洞察力と決断力こそサントリー隆盛の原動力
富国強兵が叫ばれ、西欧化の風潮が庶民にもおよびはじめた明治後期、信治郎は洋酒に賭けた。丁稚時代にぶどう酒とビールを知り、やがてスコッチウイスキーにも接する。最初のひと口こそ「何や、風邪薬みたいに苦いな」と顔をしかめるものの、天が彼に与えた嗅覚が、この酒の将来性を嗅ぎ分けた。それはまさしく商人としてのすぐれた洞察力というほかない。
その意味で、この物語のクライマックスは下巻に取り上げた山崎蒸留所の建設だ。それまでの混ぜ物だった合成酒ではなく、本格的な国産ウイスキーに挑むためである。京都郊外、天王山の麓に位置する山崎峡は、桂川、宇治川、木津川が合流する地点にあり、気候も四季折々の変化に富む。また、千利休もこの地の水に惹かれ、茶室「待庵」を構えたほどで、関西以西では最もウイスキーづくりに適していた。
とはいえ、周辺には20を超える神社仏閣が集まり、土地の買収が困難なのは目に見えていた。だがここでも、信治郎に順風が吹く。妻のクニが数年前から夫の名代として大小の寺社に参詣し、多額の寄進をしていたからだ。それを知った地主たちは、西洋の酒というだけで反対していたのだが、一転して土地を手放すことに同意した。確かに運は事業経営にとって大切な要素だ。とはいえ、それを生かすも、殺すも経営者の心がけ次第なのである。

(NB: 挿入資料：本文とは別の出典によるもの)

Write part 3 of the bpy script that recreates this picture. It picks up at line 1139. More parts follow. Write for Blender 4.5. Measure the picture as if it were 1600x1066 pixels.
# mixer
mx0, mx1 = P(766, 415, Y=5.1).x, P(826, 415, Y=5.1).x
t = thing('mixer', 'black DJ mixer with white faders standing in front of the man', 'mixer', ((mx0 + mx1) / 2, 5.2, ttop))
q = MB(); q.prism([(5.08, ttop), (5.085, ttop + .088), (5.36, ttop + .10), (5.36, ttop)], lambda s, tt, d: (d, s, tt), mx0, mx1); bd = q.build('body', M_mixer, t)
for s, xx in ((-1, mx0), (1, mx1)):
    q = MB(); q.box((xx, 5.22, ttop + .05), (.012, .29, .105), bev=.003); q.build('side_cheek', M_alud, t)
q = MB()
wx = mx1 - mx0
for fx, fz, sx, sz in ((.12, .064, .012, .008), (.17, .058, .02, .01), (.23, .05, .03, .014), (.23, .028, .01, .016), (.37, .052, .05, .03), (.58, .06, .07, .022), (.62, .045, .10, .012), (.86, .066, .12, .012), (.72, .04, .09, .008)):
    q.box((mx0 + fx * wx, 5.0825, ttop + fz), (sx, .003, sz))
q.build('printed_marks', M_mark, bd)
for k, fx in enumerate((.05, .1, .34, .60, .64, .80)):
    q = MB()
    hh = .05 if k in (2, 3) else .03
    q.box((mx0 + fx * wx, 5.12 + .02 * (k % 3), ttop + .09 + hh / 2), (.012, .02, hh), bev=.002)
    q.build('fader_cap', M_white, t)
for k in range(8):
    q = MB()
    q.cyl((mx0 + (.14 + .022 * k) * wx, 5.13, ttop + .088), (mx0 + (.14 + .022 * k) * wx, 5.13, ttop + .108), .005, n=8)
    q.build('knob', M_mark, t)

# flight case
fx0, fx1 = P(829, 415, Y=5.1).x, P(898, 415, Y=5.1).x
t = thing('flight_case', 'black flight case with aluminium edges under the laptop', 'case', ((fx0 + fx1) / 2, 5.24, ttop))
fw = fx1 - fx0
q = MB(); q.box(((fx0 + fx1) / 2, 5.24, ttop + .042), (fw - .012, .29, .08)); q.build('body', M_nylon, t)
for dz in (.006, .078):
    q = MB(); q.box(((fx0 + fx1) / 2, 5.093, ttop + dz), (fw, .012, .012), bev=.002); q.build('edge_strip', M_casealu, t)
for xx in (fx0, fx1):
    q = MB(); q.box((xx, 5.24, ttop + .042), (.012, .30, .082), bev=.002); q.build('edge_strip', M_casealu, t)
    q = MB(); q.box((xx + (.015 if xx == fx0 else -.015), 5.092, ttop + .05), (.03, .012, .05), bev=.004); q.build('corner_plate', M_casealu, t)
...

しかし、その建設費は当時で200万円を超した。現在の金に換算すると十数億円にものぼる。加えて、原酒を仕込んでも、5年、10年も樽で寝かせておかなければならず、資金は出ていくだけ。どんなウイスキーができるかもわからず、売り上げのめどは立たない。莫大な借金をしての国産ウイスキー生産は周囲から猛反対にあう。
だが、信治郎は諦めなかった。彼がまだ丁稚奉公をしていた時分、雲や海の向こうからお天道さまが昇って来るように、周りがきらきらと光り出す夢を見たことがある。彼は「あれは何ちゅう色なんやろか」と丁稚仲間に語っているが、後年、その色こそが“琥珀”、つまりウイスキー本来のものだと知り、どうしても自分の手で醸し出そうと決意していたからだ。
ようやく、山崎蒸留所から「サントリーウ井スキー白札(後のサントリーホワイト)」、そして「角瓶」が誕生するのは昭和に入ってからのことである。出だしこそ売れ行きは芳しいものではなかった。けれども、飽かずにブレンドに精を出し、ボトルのデザインを工夫するなど試行錯誤を続け、徐々に大衆に受け入れられるようになっていく。つまり、信治郎の洞察力と決断力こそサントリー隆盛の原動力だった。